[START OF DATA FOR THE TASK]

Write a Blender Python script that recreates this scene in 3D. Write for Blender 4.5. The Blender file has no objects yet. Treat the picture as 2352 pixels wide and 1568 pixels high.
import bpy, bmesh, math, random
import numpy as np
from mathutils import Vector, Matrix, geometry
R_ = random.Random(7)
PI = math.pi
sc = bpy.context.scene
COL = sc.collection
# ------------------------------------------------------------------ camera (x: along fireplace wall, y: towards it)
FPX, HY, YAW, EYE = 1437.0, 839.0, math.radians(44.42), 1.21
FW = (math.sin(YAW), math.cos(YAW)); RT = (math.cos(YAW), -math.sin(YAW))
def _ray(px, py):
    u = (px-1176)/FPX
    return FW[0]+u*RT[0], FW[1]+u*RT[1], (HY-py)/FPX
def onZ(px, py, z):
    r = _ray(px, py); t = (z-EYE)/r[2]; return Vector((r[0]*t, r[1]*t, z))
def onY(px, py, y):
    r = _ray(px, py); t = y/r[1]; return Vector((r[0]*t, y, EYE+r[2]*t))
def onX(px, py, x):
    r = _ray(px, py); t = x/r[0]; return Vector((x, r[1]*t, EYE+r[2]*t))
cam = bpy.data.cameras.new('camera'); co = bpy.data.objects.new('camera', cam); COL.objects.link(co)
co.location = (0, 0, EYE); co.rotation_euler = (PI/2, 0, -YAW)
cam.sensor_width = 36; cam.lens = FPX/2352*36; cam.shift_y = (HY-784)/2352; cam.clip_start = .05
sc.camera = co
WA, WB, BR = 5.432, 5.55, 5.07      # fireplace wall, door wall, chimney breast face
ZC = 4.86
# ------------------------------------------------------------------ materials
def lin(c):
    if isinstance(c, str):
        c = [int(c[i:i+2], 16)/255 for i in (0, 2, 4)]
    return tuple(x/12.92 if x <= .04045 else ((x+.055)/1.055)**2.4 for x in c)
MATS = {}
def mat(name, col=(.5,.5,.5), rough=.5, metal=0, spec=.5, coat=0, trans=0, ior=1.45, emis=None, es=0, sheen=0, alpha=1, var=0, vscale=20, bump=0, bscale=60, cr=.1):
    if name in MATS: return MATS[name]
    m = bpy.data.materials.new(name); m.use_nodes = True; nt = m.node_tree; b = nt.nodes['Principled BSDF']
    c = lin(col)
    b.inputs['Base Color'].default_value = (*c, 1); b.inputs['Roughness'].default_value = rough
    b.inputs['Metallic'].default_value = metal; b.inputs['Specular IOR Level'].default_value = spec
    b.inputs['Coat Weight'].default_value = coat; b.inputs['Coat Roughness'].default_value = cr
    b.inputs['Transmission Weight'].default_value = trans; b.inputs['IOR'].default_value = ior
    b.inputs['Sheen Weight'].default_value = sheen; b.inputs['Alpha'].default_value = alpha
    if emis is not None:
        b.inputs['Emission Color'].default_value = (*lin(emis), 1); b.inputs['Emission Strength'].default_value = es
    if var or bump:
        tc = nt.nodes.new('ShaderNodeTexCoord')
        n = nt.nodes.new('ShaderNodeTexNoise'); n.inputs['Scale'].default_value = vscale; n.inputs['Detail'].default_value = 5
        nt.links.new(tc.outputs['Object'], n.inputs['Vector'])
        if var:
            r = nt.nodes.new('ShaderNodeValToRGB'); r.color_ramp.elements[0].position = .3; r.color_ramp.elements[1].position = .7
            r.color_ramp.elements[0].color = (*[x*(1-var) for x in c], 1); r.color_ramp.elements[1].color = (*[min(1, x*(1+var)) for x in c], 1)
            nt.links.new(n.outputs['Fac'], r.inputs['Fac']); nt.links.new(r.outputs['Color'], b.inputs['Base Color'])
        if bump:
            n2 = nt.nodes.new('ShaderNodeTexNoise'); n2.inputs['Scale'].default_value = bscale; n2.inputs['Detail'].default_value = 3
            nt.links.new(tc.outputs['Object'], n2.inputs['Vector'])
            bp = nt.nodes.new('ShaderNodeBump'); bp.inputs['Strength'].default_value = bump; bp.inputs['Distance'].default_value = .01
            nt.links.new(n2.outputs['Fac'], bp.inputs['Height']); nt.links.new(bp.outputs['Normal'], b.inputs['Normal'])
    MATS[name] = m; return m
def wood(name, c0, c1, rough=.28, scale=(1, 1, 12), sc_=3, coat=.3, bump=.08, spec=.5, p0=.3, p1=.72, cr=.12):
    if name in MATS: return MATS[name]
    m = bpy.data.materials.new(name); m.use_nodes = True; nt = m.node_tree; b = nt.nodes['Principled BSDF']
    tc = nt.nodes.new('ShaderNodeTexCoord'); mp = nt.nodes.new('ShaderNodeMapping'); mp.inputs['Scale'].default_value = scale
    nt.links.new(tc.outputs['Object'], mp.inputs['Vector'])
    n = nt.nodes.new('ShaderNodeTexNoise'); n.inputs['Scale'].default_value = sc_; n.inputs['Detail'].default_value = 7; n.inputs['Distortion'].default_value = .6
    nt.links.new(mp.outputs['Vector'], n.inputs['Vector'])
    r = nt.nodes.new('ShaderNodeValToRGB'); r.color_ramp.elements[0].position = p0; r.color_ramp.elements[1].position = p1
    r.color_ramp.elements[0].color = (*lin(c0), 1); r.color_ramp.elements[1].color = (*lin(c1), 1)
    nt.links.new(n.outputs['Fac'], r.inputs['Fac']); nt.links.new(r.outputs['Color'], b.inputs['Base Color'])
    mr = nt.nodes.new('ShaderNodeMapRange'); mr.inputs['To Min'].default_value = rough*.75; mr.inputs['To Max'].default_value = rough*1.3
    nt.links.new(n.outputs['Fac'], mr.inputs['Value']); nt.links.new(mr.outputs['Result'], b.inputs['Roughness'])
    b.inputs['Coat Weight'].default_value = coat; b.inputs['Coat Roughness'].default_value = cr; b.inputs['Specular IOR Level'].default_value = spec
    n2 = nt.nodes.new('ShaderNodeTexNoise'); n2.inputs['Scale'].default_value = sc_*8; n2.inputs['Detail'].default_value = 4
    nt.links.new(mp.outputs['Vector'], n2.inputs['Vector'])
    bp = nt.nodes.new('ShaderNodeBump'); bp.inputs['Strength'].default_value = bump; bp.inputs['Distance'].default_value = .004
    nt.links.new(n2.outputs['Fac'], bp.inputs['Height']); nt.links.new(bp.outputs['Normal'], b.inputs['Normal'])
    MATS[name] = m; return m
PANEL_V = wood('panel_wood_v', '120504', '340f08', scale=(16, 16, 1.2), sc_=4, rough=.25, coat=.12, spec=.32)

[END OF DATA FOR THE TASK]
[START OF DATA FOR THE TASK]

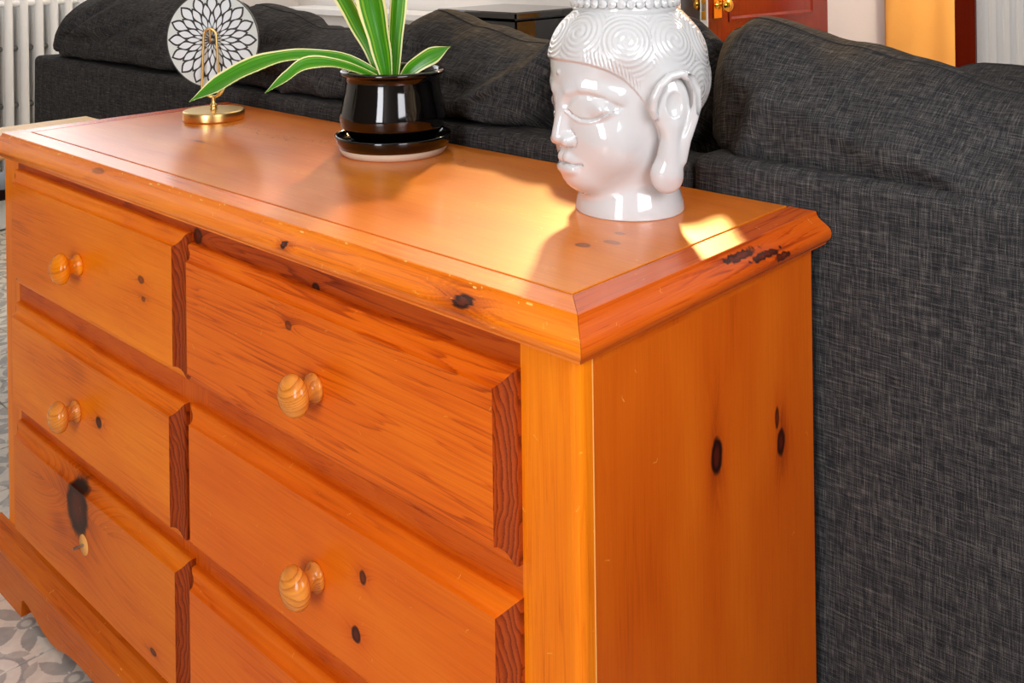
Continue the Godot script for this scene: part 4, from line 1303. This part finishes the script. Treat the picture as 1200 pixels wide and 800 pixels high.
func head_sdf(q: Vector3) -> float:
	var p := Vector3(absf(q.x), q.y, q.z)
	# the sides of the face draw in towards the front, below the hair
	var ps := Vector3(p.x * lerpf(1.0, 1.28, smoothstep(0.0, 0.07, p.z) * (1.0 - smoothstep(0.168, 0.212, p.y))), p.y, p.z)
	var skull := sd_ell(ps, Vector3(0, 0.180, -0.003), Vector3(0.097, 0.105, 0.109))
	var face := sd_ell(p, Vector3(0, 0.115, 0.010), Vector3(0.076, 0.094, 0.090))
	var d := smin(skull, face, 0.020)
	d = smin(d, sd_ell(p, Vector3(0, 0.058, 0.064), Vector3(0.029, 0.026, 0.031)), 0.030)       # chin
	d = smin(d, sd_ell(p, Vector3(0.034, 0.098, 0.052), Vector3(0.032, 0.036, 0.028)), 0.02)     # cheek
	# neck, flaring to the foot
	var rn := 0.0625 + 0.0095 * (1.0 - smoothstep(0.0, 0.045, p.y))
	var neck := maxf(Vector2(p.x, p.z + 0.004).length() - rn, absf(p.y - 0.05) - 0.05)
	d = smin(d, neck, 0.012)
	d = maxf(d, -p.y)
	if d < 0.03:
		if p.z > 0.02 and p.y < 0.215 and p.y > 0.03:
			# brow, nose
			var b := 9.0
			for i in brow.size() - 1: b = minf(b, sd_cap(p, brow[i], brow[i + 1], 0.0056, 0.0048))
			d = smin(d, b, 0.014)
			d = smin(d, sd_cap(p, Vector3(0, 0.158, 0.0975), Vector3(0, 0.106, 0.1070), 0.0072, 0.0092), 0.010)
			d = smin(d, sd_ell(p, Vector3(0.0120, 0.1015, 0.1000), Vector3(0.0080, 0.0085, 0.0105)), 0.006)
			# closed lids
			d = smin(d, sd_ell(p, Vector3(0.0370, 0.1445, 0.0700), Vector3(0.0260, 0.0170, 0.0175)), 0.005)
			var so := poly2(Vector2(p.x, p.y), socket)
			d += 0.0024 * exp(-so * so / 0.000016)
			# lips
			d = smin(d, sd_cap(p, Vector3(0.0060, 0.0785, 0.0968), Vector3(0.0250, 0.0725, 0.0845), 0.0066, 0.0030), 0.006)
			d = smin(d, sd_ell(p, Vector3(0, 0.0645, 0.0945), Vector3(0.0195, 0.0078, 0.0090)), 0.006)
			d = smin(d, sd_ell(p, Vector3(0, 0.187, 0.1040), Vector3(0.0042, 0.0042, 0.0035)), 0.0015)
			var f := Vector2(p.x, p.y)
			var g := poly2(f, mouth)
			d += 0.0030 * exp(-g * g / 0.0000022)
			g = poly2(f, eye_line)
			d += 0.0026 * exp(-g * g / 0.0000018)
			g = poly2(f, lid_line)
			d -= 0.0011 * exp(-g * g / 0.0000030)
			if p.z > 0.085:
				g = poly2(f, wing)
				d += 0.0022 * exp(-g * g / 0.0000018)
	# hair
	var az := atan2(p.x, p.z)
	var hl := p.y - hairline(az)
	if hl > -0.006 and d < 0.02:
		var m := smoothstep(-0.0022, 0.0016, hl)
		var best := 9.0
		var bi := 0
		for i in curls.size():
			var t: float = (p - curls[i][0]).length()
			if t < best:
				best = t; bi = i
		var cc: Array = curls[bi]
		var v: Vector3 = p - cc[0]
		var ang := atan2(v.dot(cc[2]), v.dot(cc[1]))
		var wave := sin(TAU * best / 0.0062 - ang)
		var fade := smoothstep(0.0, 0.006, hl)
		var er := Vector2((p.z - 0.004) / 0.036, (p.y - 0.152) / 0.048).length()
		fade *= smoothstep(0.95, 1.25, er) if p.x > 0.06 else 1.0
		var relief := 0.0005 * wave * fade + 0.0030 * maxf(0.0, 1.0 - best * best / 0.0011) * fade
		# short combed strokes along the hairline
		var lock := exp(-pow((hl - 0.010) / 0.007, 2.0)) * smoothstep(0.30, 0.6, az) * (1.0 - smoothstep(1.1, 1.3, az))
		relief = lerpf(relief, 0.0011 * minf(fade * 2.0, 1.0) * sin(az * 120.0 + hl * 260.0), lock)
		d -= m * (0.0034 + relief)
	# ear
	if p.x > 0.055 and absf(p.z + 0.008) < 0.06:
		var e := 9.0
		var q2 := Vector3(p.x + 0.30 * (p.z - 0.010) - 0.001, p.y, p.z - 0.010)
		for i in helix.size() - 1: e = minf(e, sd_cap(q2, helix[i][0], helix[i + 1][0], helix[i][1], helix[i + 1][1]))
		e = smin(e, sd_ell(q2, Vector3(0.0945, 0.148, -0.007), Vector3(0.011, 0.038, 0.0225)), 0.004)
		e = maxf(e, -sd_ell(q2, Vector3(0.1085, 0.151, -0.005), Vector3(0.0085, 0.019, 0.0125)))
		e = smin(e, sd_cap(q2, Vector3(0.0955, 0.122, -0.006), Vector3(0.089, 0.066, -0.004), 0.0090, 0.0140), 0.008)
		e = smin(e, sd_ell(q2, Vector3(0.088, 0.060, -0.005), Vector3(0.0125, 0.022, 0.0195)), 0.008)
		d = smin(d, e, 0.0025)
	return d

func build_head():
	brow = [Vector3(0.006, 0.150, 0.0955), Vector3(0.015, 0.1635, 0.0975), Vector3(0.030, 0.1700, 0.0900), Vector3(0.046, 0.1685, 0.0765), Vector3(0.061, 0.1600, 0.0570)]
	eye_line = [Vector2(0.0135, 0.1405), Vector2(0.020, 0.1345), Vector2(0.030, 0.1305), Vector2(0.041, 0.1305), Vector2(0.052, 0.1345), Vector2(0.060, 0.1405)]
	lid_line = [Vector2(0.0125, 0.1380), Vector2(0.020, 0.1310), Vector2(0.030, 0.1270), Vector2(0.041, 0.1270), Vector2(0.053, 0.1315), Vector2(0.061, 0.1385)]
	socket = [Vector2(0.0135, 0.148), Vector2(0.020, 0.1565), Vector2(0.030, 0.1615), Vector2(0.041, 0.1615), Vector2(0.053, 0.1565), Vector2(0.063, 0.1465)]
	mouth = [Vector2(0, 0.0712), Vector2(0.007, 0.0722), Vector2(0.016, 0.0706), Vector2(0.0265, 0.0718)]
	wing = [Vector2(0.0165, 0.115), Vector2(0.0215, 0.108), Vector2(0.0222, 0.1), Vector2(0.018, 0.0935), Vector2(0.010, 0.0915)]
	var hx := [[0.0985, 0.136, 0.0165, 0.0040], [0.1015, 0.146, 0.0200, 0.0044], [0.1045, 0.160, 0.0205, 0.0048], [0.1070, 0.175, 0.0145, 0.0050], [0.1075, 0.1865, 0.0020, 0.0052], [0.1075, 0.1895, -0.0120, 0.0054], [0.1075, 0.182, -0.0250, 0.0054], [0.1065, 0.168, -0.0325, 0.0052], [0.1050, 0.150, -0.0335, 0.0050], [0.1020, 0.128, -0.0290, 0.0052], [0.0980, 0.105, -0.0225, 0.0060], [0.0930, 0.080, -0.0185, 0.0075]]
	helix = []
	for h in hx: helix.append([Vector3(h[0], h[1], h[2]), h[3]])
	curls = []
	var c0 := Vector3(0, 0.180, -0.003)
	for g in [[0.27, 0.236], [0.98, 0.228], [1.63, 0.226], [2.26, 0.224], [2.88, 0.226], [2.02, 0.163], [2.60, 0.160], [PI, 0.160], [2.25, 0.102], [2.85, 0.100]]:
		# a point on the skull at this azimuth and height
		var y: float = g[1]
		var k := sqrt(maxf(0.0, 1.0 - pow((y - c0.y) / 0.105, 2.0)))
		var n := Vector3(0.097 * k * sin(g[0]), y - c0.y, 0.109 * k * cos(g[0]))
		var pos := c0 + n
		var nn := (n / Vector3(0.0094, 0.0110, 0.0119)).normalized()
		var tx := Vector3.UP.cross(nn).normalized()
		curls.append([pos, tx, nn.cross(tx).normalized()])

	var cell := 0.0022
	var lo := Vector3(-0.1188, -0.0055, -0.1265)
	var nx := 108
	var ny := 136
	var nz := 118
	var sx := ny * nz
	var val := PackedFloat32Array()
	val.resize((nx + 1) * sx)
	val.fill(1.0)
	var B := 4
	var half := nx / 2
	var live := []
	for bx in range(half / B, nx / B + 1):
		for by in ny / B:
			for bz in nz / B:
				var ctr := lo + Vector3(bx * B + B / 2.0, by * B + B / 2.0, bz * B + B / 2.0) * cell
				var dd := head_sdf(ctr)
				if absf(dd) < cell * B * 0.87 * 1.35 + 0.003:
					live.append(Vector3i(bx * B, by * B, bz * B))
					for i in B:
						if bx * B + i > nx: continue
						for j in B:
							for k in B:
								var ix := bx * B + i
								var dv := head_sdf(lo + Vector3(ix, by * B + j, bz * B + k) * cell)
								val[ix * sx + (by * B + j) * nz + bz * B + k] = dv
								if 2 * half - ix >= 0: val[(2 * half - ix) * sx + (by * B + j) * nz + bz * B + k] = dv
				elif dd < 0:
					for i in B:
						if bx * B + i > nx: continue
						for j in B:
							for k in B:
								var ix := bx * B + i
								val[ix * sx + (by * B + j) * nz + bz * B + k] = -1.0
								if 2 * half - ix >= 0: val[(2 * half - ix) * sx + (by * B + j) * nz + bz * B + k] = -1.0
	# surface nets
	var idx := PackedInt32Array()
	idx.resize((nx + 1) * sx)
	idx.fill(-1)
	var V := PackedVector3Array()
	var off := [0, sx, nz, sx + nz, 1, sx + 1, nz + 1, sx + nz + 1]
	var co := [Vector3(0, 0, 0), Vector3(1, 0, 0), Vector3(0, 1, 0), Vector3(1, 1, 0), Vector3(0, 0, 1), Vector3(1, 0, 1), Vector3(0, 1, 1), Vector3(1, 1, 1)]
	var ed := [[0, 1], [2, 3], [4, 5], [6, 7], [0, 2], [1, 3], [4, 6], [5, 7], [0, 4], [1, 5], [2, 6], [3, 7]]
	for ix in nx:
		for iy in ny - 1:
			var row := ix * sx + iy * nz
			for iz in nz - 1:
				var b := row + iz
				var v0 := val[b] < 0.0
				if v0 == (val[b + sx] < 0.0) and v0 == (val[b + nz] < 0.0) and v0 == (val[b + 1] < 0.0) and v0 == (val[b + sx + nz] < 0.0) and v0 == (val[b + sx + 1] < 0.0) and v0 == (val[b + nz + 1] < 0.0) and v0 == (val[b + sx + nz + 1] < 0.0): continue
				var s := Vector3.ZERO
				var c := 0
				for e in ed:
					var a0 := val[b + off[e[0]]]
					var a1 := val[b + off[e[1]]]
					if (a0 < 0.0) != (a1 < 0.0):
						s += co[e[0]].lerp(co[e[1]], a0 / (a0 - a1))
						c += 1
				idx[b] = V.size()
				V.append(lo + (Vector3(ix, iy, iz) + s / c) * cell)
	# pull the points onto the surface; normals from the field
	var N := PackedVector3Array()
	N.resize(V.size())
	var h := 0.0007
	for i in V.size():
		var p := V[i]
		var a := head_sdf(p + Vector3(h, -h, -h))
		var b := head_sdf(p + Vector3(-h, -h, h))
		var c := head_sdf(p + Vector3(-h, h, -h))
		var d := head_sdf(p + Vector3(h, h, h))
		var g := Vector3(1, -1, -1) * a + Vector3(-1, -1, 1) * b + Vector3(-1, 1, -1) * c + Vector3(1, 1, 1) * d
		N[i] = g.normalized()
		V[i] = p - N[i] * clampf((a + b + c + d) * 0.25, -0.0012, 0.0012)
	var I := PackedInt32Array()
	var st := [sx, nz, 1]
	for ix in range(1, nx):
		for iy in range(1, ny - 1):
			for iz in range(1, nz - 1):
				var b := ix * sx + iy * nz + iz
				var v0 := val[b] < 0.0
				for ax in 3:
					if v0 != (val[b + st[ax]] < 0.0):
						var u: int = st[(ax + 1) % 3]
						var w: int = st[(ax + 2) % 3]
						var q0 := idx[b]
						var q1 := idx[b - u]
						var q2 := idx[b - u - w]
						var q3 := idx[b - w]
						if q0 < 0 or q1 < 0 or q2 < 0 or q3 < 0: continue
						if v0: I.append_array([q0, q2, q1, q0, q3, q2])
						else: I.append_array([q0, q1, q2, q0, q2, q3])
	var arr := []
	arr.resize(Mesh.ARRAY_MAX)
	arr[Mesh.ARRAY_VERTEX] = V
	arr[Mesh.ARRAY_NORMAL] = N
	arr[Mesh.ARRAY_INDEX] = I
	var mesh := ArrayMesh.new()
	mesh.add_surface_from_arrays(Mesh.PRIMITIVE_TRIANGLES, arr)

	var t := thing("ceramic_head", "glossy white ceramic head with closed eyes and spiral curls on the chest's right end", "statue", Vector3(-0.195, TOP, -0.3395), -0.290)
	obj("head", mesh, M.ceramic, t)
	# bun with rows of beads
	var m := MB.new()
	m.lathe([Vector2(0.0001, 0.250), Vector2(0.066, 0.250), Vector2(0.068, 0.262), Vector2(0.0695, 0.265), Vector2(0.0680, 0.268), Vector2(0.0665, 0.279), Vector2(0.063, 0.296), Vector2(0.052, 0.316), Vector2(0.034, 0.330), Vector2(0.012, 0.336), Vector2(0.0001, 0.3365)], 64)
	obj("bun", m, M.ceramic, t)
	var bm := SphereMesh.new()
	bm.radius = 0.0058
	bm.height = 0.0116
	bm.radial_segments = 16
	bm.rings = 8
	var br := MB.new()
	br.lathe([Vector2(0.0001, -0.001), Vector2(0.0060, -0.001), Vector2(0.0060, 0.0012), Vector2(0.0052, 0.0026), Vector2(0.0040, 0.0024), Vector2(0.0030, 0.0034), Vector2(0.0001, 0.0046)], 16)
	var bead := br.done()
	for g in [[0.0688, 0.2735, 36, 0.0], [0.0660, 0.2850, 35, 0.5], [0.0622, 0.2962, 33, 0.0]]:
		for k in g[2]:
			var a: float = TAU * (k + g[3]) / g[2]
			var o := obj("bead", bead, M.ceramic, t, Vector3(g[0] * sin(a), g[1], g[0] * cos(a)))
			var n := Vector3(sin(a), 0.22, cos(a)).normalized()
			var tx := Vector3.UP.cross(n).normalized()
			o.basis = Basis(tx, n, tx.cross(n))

[END OF DATA FOR THE TASK]
[START OF DATA FOR THE TASK]

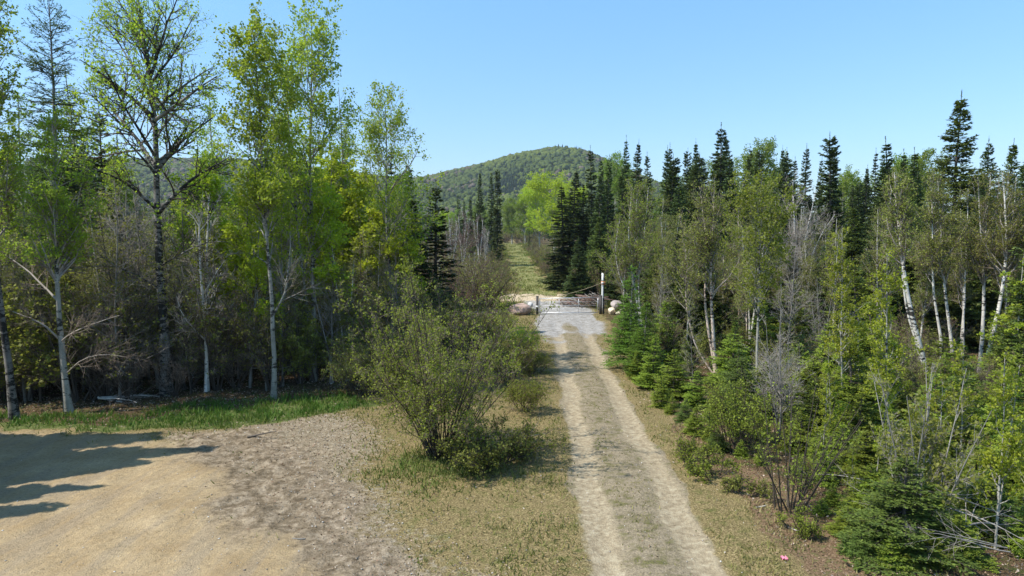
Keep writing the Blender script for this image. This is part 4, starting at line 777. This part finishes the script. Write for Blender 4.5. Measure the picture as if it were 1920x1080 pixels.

[END OF DATA FOR THE TASK]

#### PROBLEM DETAILS:
Pull out every line of the records above that contains the word "part".

#### TASK SOLUTION:
Continue the Godot script for this scene: part 4, from line 1303. This part finishes the script. Treat the picture as 1200 pixels wide and 800 pixels high.
Keep writing the Blender script for this image. This is part 4, starting at line 777. This part finishes the script. Write for Blender 4.5. Measure the picture as if it were 1920x1080 pixels.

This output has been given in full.